Summary and Analysis
Chapter 13
Summary
While Jurgis searches for work, another tragedy strikes the family: Kristoforas, Elzbieta's youngest child, dies. She begs from the neighbors in order to have enough money for a funeral. Unable to find work anywhere else, Jurgis applies for and accepts a job at the fertilizer factory. From the moment he begins shoveling fertilizer into carts, Jurgis is covered with dust and begins suffering from headaches and dizziness. And now he smells horribly. But at least he has a job. During the summer, Elzbieta's sons take up disturbing habits — swearing, smoking, gambling, and not coming home — and in order to break them of these habits, Elzbieta herself goes to work, enabling her sons to return to school. If they attend school, then they will not be out on the streets. She ends up finding work in a sausage house, twisting sausage links.
Analysis
Continuing his elaboration of survival of the fittest, Sinclair emphasizes survival techniques throughout Chapter 13. After weeks of frustration, Jurgis finally agrees to seek employment at the worst possible site — the fertilizer plant. Jurgis is out of options and accepts the job, and even though it makes him physically ill, he keeps the job. He is determined to earn a living and support his family, no matter the cost to him as an individual. Fertilizer invades his clothes as the stench invades his person, and Jurgis is forced to live with his choice every moment of every day.
Like Jurgis, Elzbieta does something she does not want to do: She gets a job.
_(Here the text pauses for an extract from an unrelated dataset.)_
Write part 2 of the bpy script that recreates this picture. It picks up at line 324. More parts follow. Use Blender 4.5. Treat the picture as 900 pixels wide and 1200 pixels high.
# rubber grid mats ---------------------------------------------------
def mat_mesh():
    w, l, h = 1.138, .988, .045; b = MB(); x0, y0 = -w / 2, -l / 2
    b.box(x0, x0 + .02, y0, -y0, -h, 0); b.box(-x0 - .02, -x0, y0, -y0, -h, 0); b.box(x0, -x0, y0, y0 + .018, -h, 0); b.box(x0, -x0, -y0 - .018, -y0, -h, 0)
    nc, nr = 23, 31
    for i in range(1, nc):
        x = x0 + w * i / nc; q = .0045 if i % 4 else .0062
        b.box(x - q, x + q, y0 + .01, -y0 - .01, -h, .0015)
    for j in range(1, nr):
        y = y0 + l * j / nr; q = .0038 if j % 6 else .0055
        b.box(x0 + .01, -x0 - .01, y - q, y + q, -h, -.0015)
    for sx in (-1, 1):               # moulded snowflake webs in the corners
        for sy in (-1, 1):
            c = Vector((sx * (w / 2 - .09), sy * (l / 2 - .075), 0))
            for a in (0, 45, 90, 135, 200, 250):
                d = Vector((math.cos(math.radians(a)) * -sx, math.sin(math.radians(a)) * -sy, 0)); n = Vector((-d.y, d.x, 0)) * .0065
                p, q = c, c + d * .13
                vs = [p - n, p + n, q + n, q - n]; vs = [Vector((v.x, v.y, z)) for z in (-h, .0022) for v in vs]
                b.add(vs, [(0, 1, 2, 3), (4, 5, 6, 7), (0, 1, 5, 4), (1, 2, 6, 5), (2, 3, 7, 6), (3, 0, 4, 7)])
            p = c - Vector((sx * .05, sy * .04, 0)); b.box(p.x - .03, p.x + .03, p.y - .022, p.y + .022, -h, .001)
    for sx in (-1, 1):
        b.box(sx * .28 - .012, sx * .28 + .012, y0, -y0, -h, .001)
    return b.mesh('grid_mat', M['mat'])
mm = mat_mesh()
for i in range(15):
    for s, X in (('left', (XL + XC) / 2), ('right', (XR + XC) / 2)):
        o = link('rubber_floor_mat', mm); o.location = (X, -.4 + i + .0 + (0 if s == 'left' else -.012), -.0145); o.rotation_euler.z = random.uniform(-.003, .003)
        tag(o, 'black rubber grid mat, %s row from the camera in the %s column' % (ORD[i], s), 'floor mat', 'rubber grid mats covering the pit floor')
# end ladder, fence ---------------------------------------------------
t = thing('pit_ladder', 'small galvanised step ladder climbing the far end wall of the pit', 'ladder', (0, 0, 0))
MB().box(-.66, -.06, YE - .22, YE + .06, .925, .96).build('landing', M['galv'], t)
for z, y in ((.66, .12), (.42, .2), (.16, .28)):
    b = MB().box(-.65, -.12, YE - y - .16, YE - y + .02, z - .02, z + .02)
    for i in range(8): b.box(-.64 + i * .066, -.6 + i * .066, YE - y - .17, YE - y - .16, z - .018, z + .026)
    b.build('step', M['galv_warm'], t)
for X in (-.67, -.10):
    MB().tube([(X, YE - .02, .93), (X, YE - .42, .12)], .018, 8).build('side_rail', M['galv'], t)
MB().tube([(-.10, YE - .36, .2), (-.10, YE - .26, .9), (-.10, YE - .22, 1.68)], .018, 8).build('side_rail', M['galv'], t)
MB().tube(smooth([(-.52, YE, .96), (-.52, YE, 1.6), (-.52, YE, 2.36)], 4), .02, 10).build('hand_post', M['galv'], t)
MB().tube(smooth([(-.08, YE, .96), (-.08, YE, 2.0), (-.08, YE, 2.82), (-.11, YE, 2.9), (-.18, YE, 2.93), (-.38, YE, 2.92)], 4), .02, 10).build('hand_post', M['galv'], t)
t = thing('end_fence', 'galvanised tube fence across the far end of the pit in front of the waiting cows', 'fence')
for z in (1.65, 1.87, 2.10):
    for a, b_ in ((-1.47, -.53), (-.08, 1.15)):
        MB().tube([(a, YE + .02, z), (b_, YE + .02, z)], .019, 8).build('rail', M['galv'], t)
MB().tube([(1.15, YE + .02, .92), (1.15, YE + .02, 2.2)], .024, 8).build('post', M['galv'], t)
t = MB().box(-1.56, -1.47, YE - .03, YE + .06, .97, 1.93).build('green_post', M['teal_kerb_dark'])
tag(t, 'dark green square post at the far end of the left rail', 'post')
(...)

She does this in order to allow her children to attend school. Jurgis and Elzbieta represent the old-world work ethic, where parents endure all sorts of hardships for the sake of their children, working hard and sacrificing with the hope that their children will have a better life. Elzbieta and the other workers at the sausage plant are compared to animals in cages: When visitors tour the plant, they're encouraged to focus on the machines and not the people, which is what the tourists do. This not-too-subtle comment emphasizes the value of technology while simultaneously devaluing humans, another complaint directed towards capitalism.
When Kristoforas dies, Marija loans Elzbieta some money for funeral expenses. This foreshadows the fact that one day the entire family will depend on Marija's income for survival, especially at a time when Jurgis is either unwilling or unable to provide for their basic wants and needs.
Glossary
obdurate not easily moved to pity or sympathy; hardhearted.
charnel a building or place where corpses or bones are deposited.
savant a learned person; eminent scholar.
ptarmigan a brownish bird with feathered legs and feet, usually having white plumage in the winter.
prestidigitator an expert at sleight of hand.